I was so amazed by the drawing that I barely remember the rest of the process. I know we got up, said our good-byes, walked out, somehow made our way to the car. I also know that today was one of those rare, special moments where you bask in the best of being a film geek. All this useless clutter I've accumulated upstairs all these years, these facts and box-office figures and filmographies and credits and dialogue snippets, all pay off on a day when I am invited to sit down with someone like Miyazaki. Here's the Totoro drawing, something special for you to share.
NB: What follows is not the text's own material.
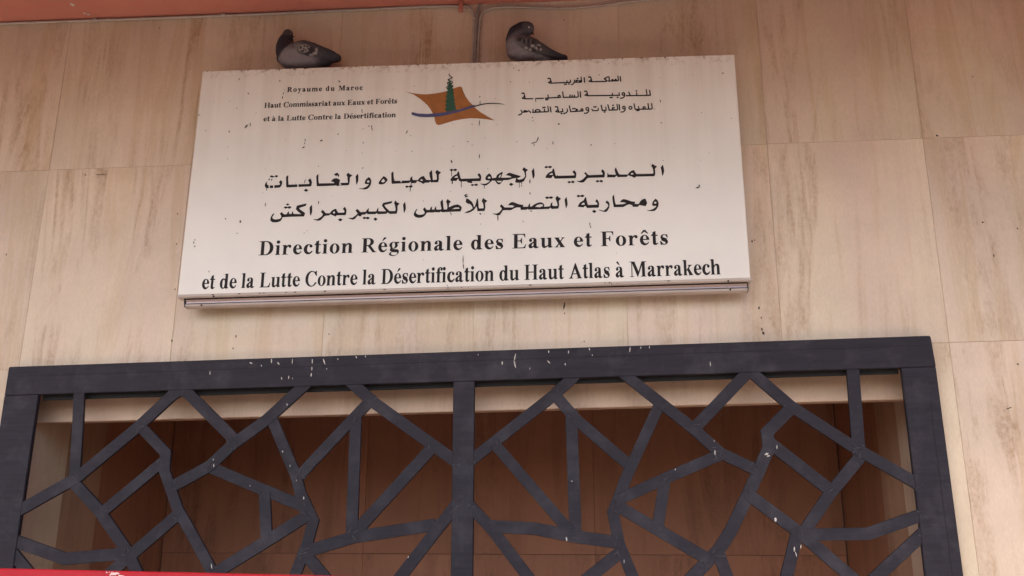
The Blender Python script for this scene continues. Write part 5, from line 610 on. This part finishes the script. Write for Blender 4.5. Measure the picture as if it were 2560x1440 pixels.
def eye_y(nodes, x, z):
    cx, cz, r, s = nodes[0]; q = max(0, 1 - ((x - cx) ** 2 + (z - cz) ** 2) / (r * .95) ** 2); return r * .95 * math.sqrt(q) * .97
DK = (.028, .024, .027)
def marks(rows, dx, dz): return [(x + dx, z + dz, rx * 1.15, rz * 1.15, pw, c) for x, z, rx, rz, pw, c in rows]
P1S = marks([(-1.438, 3.986, .018, .014, .8, (.17, .15, .15)), (-1.405, 3.972, .026, .019, .95, PALE), (-1.423, 3.976, .006, .007, .9, DK), (-1.404, 3.984, .0055, .004, .95, DK), (-1.390, 3.981, .005, .004, .95, DK), (-1.407, 3.969, .004, .0035, .95, DK), (-1.398, 3.962, .0045, .0035, .95, DK), (-1.386, 3.969, .004, .0045, .9, DK), (-1.414, 3.958, .009, .005, .9, DK), (-1.372, 3.962, .011, .016, .9, DK), (-1.388, 3.946, .014, .007, .9, DK), (-1.347, 3.964, .005, .013, .95, (.30, .27, .26)), (-1.355, 3.948, .009, .0055, .9, (.30, .27, .26)), (-1.372, 3.940, .010, .005, .7, (.26, .23, .23))], .011, -.030)
P1W = [(-1.436, 3.962, .028, .052), (-1.405, 3.954, .040, .055), (-1.368, 3.944, .040, .049), (-1.33, 3.938, .032, .038), (-1.29, 3.934, .023, .026), (-1.255, 3.929, .013, .015)]
pigeon(0, 'pigeon with raised neck and pale wing patch, sitting above the French heading', (-1.4905, 4.0540), (-1.484, 4.0500, .013, -.003), P1S, P1W, (-.072, -.048, 1.0))
P2S = marks([(-.345, 3.962, .014, .011, .9, DK), (-.325, 3.948, .008, .011, .85, DK), (-.304, 3.948, .008, .011, .85, DK), (-.284, 3.944, .008, .010, .8, DK), (-.335, 3.955, .003, .010, .6, (.15, .13, .13)), (-.314, 3.950, .003, .012, .7, (.17, .15, .15)), (-.294, 3.947, .003, .011, .7, (.17, .15, .15)), (-.316, 3.916, .007, .006, .95, PALE), (-.298, 3.907, .006, .006, .95, PALE), (-.285, 3.925, .009, .007, .95, PALE), (-.306, 3.926, .005, .005, .9, DK), (-.268, 3.914, .007, .007, .95, PALE), (-.278, 3.906, .009, .006, .95, DK), (-.256, 3.929, .009, .006, .85, PALE), (-.258, 3.919, .005, .007, .95, DK), (-.247, 3.910, .006, .006, .85, (.26, .23, .22))], .003, -.025)
P2W = [(-.350, 3.940, .024, .047), (-.318, 3.927, .037, .053), (-.28, 3.911, .037, .047), (-.24, 3.893, .029, .035), (-.20, 3.876, .020, .025), (-.15, 3.862, .010, .014)]
pigeon(1, 'hunched dark pigeon with its head tucked back, right of the cables', (-.302, 4.018), (-.286, 4.004, .007, -.010), P2S, P2W, (-.02, .03, .55))

# ------------------------------------------------------------------ red board in front of the grille
rb = empty('red_board', (-1.3, 3.3, 0)); tag(rb, 'bright red painted board whose top edge shows along the bottom left', 'board')
zt = lambda x: 1.5285 - .0142 * (x + 2.1847)
link('panel', prism([(-3.1, .35), (.2, .35), (.2, zt(.2)), (-3.1, zt(-3.1))], 3.30, 3.325, .004), M_redpaint, rb)
for x in (-2.9, 0.0): link('leg', box(x - .02, 3.326, 0, x + .02, 3.366, 1.2, .003), M_dark, rb)
for x in (-2.9, 0.0): link('foot', box(x - .025, 3.15, 0, x + .025, 3.55, .03, .003), M_dark, rb)
sp = [blob(-1.755 + random.uniform(-.03, .03), 1.5195 - random.uniform(0, .014), random.uniform(-.02, .02), random.uniform(-.006, .006), random.uniform(.003, .008), 3.2985) for i in range(12)]
o = link('scrape', joinm(sp), M_scrape, rb)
Hopefully that just whets your appetite for more of the man's work. If so, find the MONONOKE book. It's not just beautiful, it's also an exhaustive look at the process of bringing this film to the screen, and it's a real testament to that exhaustive detail work that makes Studio Ghibli's films so unique. I know that the book and today's interview and my morning show of TOTORO have all made me rabid for September 30 to arrive. That's the day UCLA is kicking off their special presentation, STUDIO GHIBLI: THE MAGIC OF MIYAZAKI, TAKAHATA and KONDO. It runs through October 10, and promises a comprehensive look at the output of Miyazaki, Isao Takahata, and Yoshifumi Kondo, with screenings that include a sneak preview screening of MONONOKE, Takahata's GRAVE OF THE FIREFLIES, and Kondo's debut picture WHISPER OF THE HEART. As with all UCLA Film and Television Archive programs, you can call 310.206.FILM to get detailed information. You should try and join me at the films mentioned above, or NAUSICAÄ, ONLY YESTERDAY, CASTLE IN THE SKY, and PORCO ROSSO. I plan to savor each and every moment.